Por Isaltino Gomes Coelho Filho
“A teologia é coisa demasiadamente
importante para deixá-la nas mãos dos teólogos profissionais” (Ward Gasque).
Ela é patrimônio de todos os crentes e não apenas da academia teológica. A
academia se apossou da teologia e a sofisticou e complexizou. A doutrina do
Espírito Santo se tornou Pneumatologia. Mas a teologia é pecúlio de toda a
igreja e não pode ser elitizada e transformada em discurso incompreensível e
alheio às necessidades da igreja. Não é para diletância de um grupo.

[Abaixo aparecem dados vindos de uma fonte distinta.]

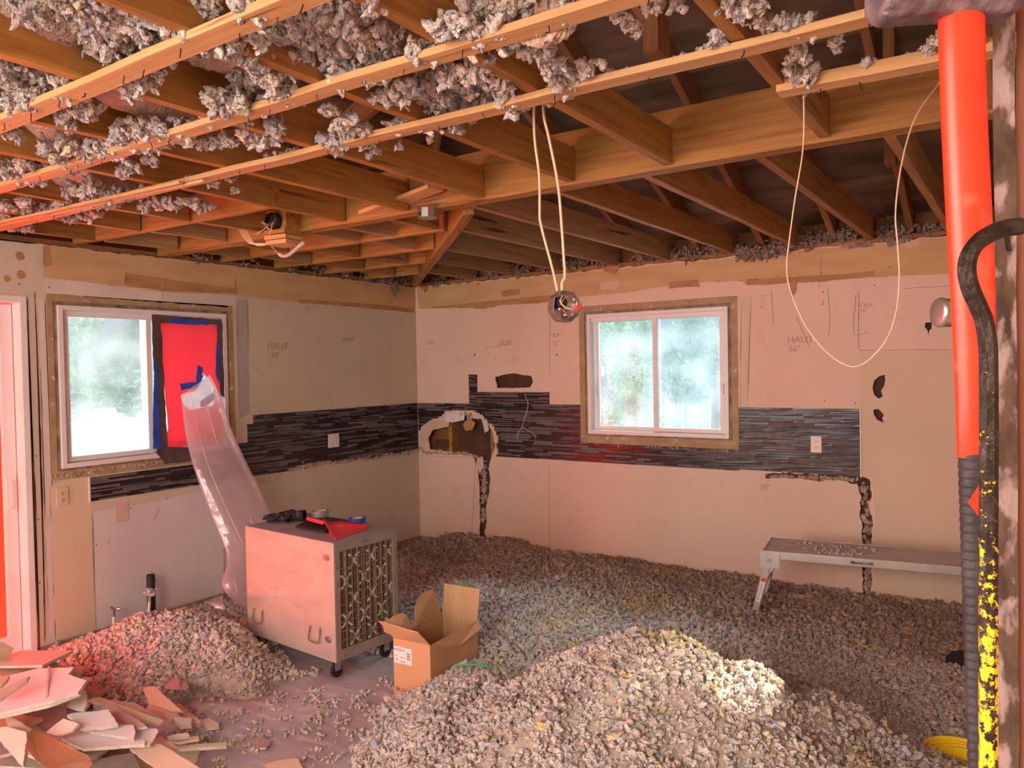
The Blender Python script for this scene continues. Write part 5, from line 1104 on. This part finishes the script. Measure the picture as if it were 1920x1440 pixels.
# ================================================================== PIPES
pp = at(213, 1190, 'x', .12)
wp = empty('water_valve', (.12, pp.y, 0), 0, 'small chrome shut off valve on a pale pipe by the left wall', 'valve')
obj('riser', tb([(0, 0, 0), (0, .004, .155)], .0085, 10), MT['plate'], wp)
zt = .155
b = nb(); tube(b, [(0, .004, zt), (0, .004, zt+.035)], .0095, 10); tube(b, [(0, .004, zt+.035), (0, .004, zt+.05)], .013, 8); obj('valve_body', b, MT['steel'], wp)
b = nb(); tube(b, [(0, .004, zt+.04), (.012, .028, zt+.042)], .006, 8); tube(b, [(.010, .024, zt+.042), (.016, .034, zt+.043)], .012, 10); tube(b, [(0, .004, zt+.05), (0, -.012, zt+.064)], .009, 8); obj('valve_knob', b, MT['steel'], wp)
pq = at(285, 1168, 'x', .13)
dpp = empty('drain_pipe', (.13, pq.y, 0), 0, 'short black drain pipe stub by the left wall stuffed with insulation', 'pipe')
b = nb(); n = 18
R_ = [[b.verts.new((rr*math.cos(k*2*math.pi/n), rr*math.sin(k*2*math.pi/n), z)) for k in range(n)] for rr, z in ((.026, 0), (.026, .36), (.023, .36), (.023, .30))]
for i in range(3):
    for k in range(n): b.faces.new((R_[i][k], R_[i][(k+1) % n], R_[i+1][(k+1) % n], R_[i+1][k]))
obj('pipe_stub', b, MT['blackpipe'], dpp)
sp = empty('supply_pipe', (.17, pq.y-.045, 0), 0, 'pale bent supply tube with a ball of insulation, left of the black drain pipe', 'pipe')
obj('tube', tb(smoothpts([(0, -.01, 0), (0, .0, .12), (0, .012, .22)], 4), .009, 10), MT['plate'], sp); obj('collar', tb([(0, .010, .20), (0, .013, .235)], .011, 10), MT['steel'], sp)
r = np.random.default_rng(5); q = r.normal(0, .013, (40, 3))+np.array((.0, .018, .262)); V, F, T = clumps(q, r.uniform(.006, .013, 40), 12, 2, 6); o = obj('insulation_tuft', raw_mesh('insulation_tuft', V, F, T), MT['insul'], sp); o['kind'] = 'stuff'

# green cables in the pile
def green(px, zs, lab):
    P = [at(q[0], q[1], 'z', z) for q, z in zip(px, zs)]; tag(obj('green_cable', tb(smoothpts(P, 6), .0062, 8), MT['greentube'], None, smooth=True), lab, 'cable')
green([(832, 1285), (836, 1262), (852, 1251), (880, 1246), (905, 1248), (922, 1254), (940, 1262)], [.0, .06, .12, .15, .155, .14, .08], 'green cable curving out of the insulation beside the cardboard box')
green([(905, 1362), (914, 1345), (935, 1333), (975, 1328), (1010, 1329), (1030, 1331), (1050, 1340)], [.10, .16, .205, .225, .235, .24, .2], 'green cable poking out of the near insulation pile')
green([(822, 1350), (824, 1335), (826, 1325), (828, 1322)], [.0, .05, .09, .06], 'short green cable end low in the near pile')
# yellow roll
cy_ = at(1800, 1455, 'z', .16)
yr = empty('yellow_strap_roll', (cy_.x, cy_.y, 0), 0, 'roll of bright yellow strap standing at the bottom right edge', 'roll')
for k, (ro, ri, zz) in enumerate(((.118, .111, .25), (.107, .100, .24), (.096, .088, .235), (.084, .070, .23))):
    b = nb(); n = 40; L_ = [[b.verts.new((rr*math.cos(j*2*math.pi/n)+.003*k, rr*math.sin(j*2*math.pi/n), z)) for j in range(n)] for rr, z in ((ro, .0), (ro, zz), (ri, zz), (ri, .0))]
    for i in range(4):
        for j in range(n): b.faces.new((L_[i][j], L_[i][(j+1) % n], L_[(i+1) % 4][(j+1) % n], L_[(i+1) % 4][j]))
    obj('strap_layer', b, MT['yellowroll'], yr, bevel=.001)
b = nb(); tube(b, [(.01, 0, .0), (.01, 0, .165)], .060, 24); obj('core', b, MT['ducttape'], yr)
# dark boot tip shaped rag by the right wall
q = [at(*p, 'z', .10) for p in ((1772, 1237), (1785, 1230), (1800, 1228), (1830, 1228), (1835, 1248), (1800, 1248), (1785, 1243))]
bm = nb(); prism(bm, [p+Vector((0, 0, .02+.01*math.sin(i))) for i, p in enumerate(q)], (0, 0, -.05)); tag(obj('black_rag', bm, MT['rubber'], None, bevel=.006), 'black scrap lying in the insulation left of the hammer grip', 'scrap')
# ================================================================== TOOLS AT THE RIGHT EDGE
SP = atd(1866, 720, .78)
x0 = SP.x; y0 = SP.y
sb = nb(); n = 40; rnd = random.Random(3)
def post(bm, xa, xb, ya, yb, za, zb, amp, seed):
    rnd = random.Random(seed); R_ = []
    for i in range(n+1):
        z = za+(zb-za)*i/n; a = [rnd.uniform(-amp, amp) for _ in range(4)]
        R_.append([bm.verts.new(p) for p in ((xa+a[0], ya, z), (xb+a[1], ya, z), (xb+a[2], yb, z), (xa+a[3], yb, z))])
    for i in range(n):
        for k in range(4): bm.faces.new((R_[i][k], R_[i][(k+1) % 4], R_[i+1][(k+1) % 4], R_[i+1][k]))
    bm.faces.new(R_[0][::-1]); bm.faces.new(R_[-1])
wsr = empty('wall_stud', (0, 0, 0), 0, 'rough brown wall stud at the right edge with a paint smeared strip on its left', 'stud')
post(sb, x0, x0+.0185, y0, y0+.09, 0, JZ, .0009, 1); obj('paint_smeared_edge', sb, MT['stud'], wsr)
sb = nb(); post(sb, x0+.0187, x0+.10, y0+.004, y0+.09, 0, JZ, .0006, 2); obj('stud_face', sb, MT['studbrown'], wsr)
obj('hanging_nail', tb([(x0+.012, y0+.02, 1.766), (x0+.012, y0-.16, 1.768)], .0025, 8), MT['bar'], wsr)
obj('hanging_peg', tb([(x0-.01, y0+.02, 1.995), (x0-.012, y0-.14, 1.998)], .004, 8), MT['bar'], wsr)
def strip_tool(rows, depth, oval, mat, name, parent, segs=20, sm=True):
    bm = nb(); R_ = []
    for (py, l, r_) in rows:
        a = atd(l, py, depth); c = atd(r_, py, depth); m_ = (a+c)/2; h = (c-a)/2; f_ = (h.cross(Vector((0, 0, 1)))).normalized()*h.length*oval
        R_.append([bm.verts.new(m_+h*math.cos(t)+f_*math.sin(t)) for t in [k*2*math.pi/segs for k in range(segs)]])
    for i in range(len(R_)-1):
        for k in range(segs): bm.faces.new((R_[i][k], R_[i][(k+1) % segs], R_[i+1][(k+1) % segs], R_[i+1][k]))
    bm.faces.new(R_[0]); bm.faces.new(R_[-1]); return obj(name, bm, mat, parent, smooth=sm, bevel=.0008)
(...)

A igreja tende a se afastar das
Escrituras e traçar seus caminhos. Ela copia o mundo. Por exemplo, a vida
administrativa e prática da igreja têm sido analisadas pelo ângulo gerencial,
mais que pelos carismas neotestamentários. Igualmente, a teologia tem sido
pautada por pensadores seculares mais que pelas Escrituras. Lembro-me de uma
frase de Kierkegaard: “A teologia, cheia de ademanes, chega à janela e,
mendigando os beneplácitos da filosofia, oferta-lhe os seus encantos”1. Ele criticou a subordinação da Teologia à
Filosofia. No seu estilo de combate do hegelianismo em particular e à Filosofia
em geral, diz: “Entender Hegel deve ser muito difícil, mas entender Abraão, que
facilidade!”2. Muita gente vive na mesma
situação combatida pelo pensador dinamarquês: gosta do complexo e do difícil. A
simplicidade das Escrituras não as atrai, pois são banais. A leitura da Bíblia
passou a ser feita pela cultura secular. Em muitos segmentos ela não interpreta
o mundo, mas é interpretada por ele. A cosmovisão deixa de ser bíblica e se
torna mundana. A Bíblia não é pregada e quando o é, sua análise é superficial.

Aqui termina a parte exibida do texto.